Dean has no doubt the team’s newcomers will have few problems adjusting to their new surroundings, a result of the coaching staff making it a mission to only recruit players they feel can handle the pressure of fulfilling lofty expectations when they step onto campus.

“When the coaching staff recruits people, they do their homework and make it a priority to bring in not only good players, but also the right kind of people who will fit into the environment that we’re creating here,” Dean said. “The guys who come in are already the kind of people that are going to fit into our system.”

In Dean’s eyes, the upperclassmen’s job is to assist the freshmen in adjusting to the college game. Dean tries to help those from foreign nations, in particular, as he experienced three years ago as a freshman from England.

“It’s certainly a step up and can certainly take people a little bit of time to make that adjustment,” Dean said. “But we expect that.

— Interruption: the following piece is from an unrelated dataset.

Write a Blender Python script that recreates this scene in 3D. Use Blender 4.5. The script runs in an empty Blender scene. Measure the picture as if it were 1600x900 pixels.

The main goal for us as a senior class is to help them get to the point where they can add value to our team as quickly as possible.”

That adjustment, does not appear to be too steep for this year’s incoming class.

“We’re seeing already the freshman class bring some special stuff in to training,” Dean said. “We hope that they can continue to provide good play because once we get toward the end of the season and we get tired legs, it’s a good boost for our team if we have those guys adding value.”

With a new class of hungry, self-motivated underclassmen and strong veteran leadership in place, the Phoenix has all the ingredients in place for a fourth straight trip to the NCAA Tournament.